• GIVEN TASK: Read through the entries below and return each line with the word "starting".

• DATASET ROWS:
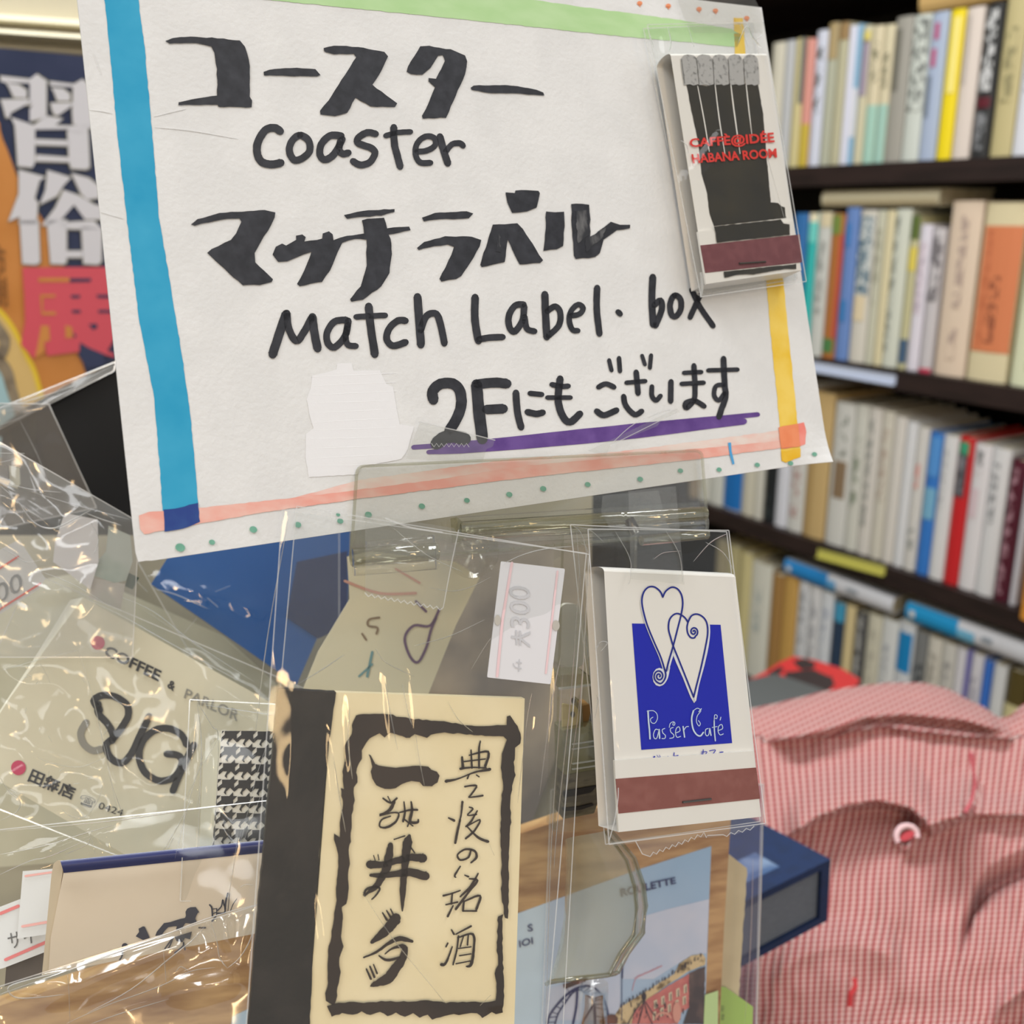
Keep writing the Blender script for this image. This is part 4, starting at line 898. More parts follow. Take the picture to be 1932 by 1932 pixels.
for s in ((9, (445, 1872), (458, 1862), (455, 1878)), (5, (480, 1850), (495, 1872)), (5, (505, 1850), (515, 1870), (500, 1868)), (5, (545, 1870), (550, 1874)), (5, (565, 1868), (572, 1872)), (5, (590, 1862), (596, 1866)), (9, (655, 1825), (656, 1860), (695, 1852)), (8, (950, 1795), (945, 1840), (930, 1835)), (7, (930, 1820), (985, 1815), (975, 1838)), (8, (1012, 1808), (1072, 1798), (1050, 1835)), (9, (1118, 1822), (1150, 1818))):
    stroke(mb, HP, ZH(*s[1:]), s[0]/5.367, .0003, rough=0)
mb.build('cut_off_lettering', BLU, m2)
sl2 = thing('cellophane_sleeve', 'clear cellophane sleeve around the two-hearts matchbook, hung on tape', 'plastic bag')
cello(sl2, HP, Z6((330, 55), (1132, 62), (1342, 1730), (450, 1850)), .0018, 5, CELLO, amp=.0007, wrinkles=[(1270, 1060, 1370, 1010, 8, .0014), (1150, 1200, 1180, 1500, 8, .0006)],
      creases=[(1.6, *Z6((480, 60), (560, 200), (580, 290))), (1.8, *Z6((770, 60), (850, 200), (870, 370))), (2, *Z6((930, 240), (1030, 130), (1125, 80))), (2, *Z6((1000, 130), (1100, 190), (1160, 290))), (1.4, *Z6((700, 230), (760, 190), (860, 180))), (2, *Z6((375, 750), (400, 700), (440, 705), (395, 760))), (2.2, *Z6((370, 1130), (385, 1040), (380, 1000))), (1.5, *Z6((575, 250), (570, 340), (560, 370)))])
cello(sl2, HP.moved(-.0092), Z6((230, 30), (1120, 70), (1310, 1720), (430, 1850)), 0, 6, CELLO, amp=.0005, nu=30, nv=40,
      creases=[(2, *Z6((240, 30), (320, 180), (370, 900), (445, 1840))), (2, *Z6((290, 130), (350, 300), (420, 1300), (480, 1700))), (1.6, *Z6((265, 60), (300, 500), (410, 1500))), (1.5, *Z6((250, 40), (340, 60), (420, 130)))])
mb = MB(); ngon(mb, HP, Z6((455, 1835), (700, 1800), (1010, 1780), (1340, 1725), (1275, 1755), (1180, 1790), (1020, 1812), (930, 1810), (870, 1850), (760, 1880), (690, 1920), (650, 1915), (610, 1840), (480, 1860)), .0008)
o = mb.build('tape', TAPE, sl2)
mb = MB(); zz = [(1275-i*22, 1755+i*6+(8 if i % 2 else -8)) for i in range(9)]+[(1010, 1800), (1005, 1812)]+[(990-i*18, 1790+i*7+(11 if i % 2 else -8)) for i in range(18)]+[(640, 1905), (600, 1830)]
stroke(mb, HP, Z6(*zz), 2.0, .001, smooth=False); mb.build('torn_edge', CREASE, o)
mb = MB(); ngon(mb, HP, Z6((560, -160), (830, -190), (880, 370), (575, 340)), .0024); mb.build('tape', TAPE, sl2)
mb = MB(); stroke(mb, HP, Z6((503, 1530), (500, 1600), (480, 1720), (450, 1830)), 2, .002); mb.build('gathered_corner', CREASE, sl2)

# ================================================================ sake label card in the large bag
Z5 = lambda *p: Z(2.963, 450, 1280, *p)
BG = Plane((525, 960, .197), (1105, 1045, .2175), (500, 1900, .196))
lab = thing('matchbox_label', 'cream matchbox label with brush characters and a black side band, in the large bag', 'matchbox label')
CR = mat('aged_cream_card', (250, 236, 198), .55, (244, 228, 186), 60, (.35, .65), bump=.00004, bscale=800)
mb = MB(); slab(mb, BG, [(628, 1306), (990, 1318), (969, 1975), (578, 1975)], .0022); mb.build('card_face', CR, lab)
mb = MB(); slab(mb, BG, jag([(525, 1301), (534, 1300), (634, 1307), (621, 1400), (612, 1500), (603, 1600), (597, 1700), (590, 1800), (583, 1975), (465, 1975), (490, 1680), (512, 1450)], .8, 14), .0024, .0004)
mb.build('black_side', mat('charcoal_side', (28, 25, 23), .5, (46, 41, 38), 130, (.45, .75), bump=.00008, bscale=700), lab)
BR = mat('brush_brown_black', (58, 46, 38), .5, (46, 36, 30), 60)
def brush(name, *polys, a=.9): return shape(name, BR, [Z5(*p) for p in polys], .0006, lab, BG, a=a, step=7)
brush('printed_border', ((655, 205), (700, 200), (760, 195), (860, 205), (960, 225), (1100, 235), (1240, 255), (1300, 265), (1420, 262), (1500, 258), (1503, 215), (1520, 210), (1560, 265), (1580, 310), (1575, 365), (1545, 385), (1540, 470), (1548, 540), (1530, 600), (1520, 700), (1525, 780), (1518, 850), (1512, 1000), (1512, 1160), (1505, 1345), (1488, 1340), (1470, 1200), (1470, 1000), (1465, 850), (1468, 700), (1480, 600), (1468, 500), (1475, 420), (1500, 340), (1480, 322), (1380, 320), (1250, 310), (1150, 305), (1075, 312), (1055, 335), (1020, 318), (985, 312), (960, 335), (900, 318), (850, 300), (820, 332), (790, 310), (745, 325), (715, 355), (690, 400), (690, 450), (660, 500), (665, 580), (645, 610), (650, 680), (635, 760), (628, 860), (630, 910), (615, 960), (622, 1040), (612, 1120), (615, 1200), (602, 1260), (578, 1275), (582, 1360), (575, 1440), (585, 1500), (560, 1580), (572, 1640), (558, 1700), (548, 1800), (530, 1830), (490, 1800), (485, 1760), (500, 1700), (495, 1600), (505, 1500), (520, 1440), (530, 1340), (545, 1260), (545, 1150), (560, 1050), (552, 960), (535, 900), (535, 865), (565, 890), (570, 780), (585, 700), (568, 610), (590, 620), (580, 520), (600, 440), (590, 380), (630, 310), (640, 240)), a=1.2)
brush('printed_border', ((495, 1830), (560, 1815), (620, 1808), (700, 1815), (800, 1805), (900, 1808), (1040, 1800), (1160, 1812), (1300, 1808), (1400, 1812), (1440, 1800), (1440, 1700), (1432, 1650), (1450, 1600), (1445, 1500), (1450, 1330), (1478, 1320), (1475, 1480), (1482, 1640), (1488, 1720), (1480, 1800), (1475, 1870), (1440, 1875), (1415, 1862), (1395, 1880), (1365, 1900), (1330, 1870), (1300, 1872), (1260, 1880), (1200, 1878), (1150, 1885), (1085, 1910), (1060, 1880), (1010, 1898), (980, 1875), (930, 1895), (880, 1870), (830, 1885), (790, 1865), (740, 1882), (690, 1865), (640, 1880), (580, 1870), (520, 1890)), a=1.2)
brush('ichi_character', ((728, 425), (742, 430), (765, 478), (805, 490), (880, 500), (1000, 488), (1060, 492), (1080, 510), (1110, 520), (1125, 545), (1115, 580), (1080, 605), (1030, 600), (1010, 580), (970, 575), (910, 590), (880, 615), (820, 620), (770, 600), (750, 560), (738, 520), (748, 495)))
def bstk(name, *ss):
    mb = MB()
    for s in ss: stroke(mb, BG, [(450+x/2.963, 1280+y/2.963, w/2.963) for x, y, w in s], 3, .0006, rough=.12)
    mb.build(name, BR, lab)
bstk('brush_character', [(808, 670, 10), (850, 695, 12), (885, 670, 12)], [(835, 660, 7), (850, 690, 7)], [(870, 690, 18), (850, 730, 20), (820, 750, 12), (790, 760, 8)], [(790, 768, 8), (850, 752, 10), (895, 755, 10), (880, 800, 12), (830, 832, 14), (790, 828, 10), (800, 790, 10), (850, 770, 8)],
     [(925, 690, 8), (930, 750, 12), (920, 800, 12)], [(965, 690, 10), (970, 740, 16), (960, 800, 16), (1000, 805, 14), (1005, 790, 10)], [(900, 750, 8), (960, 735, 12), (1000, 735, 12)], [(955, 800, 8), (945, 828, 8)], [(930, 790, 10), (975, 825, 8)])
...
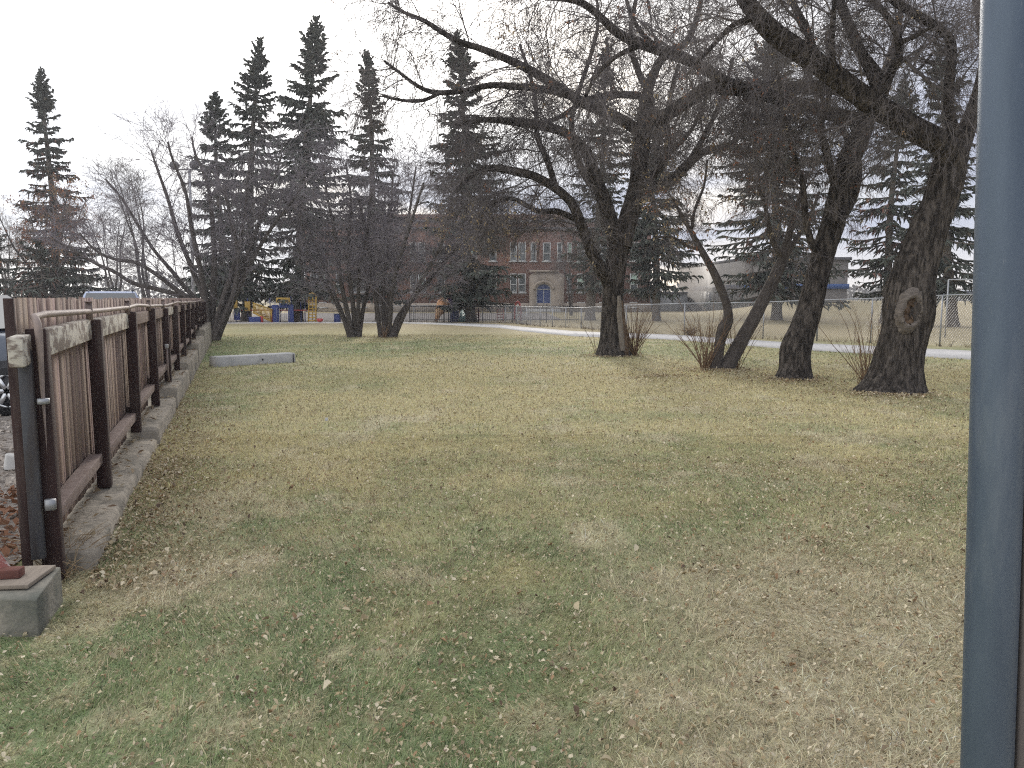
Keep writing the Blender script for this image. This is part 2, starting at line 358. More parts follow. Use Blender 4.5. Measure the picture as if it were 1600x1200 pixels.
---
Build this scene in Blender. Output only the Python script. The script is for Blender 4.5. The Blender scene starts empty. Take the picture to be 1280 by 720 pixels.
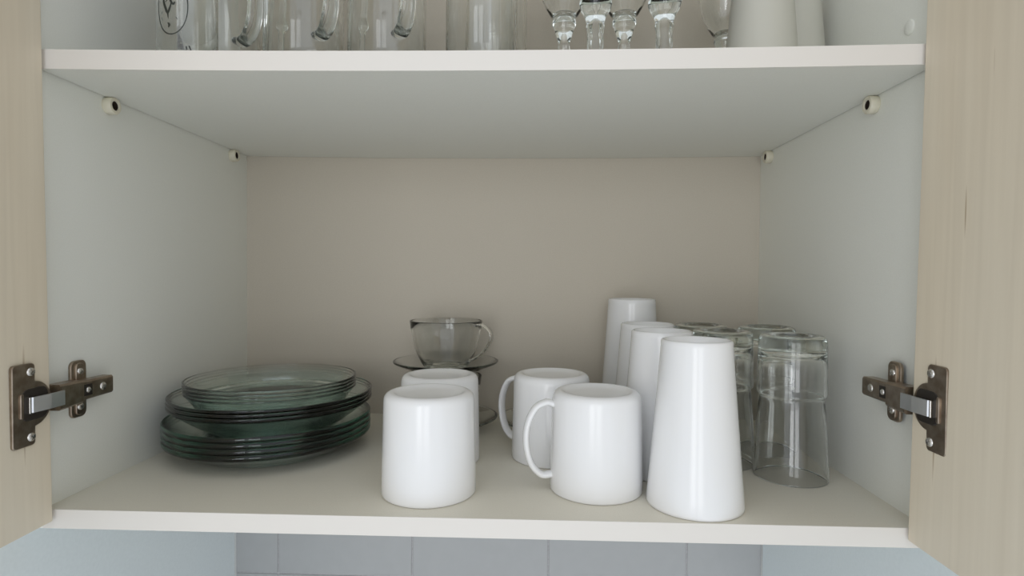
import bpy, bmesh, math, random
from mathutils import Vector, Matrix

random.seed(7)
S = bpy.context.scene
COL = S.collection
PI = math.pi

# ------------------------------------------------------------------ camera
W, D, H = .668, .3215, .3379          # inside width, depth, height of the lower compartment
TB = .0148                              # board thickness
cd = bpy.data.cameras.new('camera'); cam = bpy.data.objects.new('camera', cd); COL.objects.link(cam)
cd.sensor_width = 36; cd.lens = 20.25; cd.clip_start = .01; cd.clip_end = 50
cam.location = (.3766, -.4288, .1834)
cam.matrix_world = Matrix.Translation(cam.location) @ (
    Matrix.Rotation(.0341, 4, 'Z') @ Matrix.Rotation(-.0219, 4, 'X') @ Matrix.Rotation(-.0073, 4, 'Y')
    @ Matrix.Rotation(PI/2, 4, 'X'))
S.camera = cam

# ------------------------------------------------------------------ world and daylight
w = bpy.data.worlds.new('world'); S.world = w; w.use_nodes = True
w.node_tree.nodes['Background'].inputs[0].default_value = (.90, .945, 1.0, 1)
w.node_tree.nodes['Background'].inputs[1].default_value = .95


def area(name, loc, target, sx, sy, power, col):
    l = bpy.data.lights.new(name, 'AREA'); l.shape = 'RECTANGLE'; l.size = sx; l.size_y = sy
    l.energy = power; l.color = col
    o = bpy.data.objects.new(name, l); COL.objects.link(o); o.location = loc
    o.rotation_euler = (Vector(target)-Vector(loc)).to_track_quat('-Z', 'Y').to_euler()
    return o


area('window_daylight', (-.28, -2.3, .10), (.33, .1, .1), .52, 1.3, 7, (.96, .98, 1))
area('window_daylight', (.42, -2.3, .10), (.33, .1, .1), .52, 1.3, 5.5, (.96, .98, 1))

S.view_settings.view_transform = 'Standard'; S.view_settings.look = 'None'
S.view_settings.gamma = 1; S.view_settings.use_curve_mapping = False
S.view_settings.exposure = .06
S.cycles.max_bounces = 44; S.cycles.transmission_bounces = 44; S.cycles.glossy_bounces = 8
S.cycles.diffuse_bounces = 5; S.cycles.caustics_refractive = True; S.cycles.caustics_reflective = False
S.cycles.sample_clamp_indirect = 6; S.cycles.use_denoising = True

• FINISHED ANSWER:
Keep writing the Blender script for this image. This is part 4, starting at line 898. More parts follow. Take the picture to be 1932 by 1932 pixels.
Keep writing the Blender script for this image. This is part 2, starting at line 358. More parts follow. Use Blender 4.5. Measure the picture as if it were 1600x1200 pixels.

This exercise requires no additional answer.